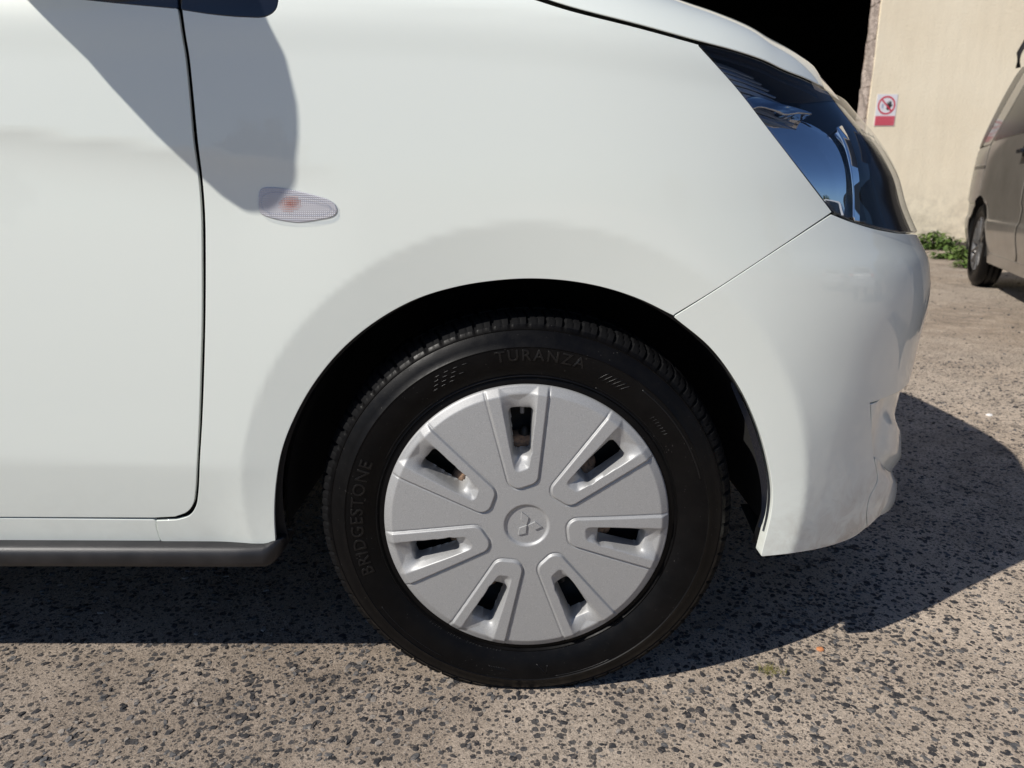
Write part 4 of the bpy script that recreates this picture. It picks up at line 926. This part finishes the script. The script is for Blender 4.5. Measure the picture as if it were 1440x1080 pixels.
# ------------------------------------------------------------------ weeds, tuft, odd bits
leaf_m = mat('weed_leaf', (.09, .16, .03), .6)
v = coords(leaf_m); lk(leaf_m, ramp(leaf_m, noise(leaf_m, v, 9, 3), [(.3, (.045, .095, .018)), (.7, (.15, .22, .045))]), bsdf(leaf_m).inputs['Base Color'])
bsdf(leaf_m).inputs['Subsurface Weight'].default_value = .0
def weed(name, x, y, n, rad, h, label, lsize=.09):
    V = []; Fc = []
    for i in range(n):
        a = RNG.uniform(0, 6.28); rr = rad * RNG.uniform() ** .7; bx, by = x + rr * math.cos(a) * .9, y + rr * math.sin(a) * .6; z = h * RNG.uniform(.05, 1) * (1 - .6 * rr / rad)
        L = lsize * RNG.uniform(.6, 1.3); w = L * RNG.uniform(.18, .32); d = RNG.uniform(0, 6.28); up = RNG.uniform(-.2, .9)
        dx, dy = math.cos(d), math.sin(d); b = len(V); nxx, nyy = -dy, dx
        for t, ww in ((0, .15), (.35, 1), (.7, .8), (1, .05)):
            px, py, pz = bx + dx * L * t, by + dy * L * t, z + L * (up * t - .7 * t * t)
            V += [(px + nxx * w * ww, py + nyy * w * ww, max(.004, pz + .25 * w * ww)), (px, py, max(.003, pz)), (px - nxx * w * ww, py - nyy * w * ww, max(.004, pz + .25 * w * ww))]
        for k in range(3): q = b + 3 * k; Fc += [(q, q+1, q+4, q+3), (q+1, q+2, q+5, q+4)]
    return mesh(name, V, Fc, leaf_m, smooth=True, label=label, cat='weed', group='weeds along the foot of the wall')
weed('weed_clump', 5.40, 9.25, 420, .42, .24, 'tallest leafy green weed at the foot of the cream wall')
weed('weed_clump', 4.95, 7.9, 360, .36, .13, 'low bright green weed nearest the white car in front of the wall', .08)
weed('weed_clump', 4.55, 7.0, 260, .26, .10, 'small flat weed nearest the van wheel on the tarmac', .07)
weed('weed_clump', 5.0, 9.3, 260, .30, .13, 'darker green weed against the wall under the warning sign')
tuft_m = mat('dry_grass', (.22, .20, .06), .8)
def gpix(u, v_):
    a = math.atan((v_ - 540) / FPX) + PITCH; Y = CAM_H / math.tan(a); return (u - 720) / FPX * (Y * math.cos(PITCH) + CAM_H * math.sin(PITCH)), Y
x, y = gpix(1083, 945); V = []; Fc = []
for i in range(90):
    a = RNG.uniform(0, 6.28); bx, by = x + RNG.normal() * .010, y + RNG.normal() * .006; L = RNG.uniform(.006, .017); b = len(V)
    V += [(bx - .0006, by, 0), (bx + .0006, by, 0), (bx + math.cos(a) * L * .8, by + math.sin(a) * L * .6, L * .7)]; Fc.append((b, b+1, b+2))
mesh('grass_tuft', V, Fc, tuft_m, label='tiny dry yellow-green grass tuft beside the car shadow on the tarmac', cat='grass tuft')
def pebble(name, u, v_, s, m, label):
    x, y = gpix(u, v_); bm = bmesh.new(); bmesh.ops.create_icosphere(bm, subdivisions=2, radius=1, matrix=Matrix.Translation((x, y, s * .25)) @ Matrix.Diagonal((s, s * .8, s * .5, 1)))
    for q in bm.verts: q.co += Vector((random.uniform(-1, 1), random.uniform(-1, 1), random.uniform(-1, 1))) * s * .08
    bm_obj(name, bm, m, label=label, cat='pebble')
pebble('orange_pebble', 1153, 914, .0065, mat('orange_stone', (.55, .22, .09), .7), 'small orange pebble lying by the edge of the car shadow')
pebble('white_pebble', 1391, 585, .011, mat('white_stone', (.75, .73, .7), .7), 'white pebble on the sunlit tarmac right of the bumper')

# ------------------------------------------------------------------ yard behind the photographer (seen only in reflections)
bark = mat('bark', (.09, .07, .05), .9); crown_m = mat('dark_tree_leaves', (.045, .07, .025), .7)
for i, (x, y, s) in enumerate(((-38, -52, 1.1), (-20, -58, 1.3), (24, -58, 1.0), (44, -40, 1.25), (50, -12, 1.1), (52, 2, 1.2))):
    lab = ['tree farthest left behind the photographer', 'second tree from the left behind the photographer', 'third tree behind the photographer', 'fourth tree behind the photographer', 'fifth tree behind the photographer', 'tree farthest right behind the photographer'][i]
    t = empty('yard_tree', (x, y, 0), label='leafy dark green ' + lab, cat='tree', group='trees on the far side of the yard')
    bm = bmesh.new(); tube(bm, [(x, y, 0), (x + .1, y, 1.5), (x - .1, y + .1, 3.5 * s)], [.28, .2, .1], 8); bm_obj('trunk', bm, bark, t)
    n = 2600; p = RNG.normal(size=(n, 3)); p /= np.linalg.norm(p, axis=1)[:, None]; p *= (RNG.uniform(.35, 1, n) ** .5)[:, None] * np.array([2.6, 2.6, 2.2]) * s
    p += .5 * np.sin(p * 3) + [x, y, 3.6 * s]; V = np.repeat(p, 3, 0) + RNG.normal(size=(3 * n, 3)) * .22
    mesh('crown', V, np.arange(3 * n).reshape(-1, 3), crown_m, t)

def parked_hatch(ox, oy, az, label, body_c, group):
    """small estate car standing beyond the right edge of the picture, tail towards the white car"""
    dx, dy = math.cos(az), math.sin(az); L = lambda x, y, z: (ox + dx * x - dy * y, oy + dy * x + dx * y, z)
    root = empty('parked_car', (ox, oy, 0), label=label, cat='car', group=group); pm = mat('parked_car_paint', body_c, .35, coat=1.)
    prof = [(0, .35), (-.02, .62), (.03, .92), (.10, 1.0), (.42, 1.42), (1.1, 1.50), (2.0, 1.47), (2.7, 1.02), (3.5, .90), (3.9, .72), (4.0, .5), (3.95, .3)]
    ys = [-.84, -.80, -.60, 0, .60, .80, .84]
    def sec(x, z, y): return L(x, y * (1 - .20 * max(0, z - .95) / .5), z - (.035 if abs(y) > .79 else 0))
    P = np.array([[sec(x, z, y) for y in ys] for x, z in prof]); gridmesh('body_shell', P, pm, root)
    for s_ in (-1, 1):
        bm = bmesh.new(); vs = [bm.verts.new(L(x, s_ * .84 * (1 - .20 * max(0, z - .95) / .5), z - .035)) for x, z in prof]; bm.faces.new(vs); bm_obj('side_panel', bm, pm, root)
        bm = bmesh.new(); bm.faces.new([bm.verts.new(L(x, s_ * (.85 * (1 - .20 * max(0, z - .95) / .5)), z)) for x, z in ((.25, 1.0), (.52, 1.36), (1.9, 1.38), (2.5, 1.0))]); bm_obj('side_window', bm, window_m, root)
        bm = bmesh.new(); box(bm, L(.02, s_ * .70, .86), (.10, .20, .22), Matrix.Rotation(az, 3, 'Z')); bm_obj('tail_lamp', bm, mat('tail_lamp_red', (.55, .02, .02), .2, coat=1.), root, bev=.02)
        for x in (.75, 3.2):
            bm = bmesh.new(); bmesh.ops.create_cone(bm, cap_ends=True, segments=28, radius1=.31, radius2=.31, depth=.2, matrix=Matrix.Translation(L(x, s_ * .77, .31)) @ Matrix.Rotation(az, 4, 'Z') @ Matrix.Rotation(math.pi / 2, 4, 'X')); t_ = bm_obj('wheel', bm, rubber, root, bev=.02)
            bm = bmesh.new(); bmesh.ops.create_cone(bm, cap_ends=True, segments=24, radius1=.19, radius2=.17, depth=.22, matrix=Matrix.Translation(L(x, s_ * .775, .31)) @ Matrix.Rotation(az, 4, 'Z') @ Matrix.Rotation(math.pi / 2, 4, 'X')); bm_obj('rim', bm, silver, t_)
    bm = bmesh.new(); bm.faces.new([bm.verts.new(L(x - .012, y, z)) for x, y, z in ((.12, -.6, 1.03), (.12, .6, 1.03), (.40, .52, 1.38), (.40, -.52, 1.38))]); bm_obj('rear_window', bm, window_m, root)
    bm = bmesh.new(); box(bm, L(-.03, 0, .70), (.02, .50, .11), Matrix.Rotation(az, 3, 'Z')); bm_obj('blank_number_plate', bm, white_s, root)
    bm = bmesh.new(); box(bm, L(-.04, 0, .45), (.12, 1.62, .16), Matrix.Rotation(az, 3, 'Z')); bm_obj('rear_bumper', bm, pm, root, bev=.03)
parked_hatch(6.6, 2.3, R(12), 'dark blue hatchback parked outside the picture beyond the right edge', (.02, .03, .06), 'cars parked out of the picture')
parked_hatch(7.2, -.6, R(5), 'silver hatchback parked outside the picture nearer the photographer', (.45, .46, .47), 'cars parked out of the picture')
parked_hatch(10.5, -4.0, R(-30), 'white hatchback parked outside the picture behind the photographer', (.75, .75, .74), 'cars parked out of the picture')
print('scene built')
★ ★ ★
## Exercise task
Looking at the material above, count the lines containing the string "picture" and reply with the count alone.

## Result below
5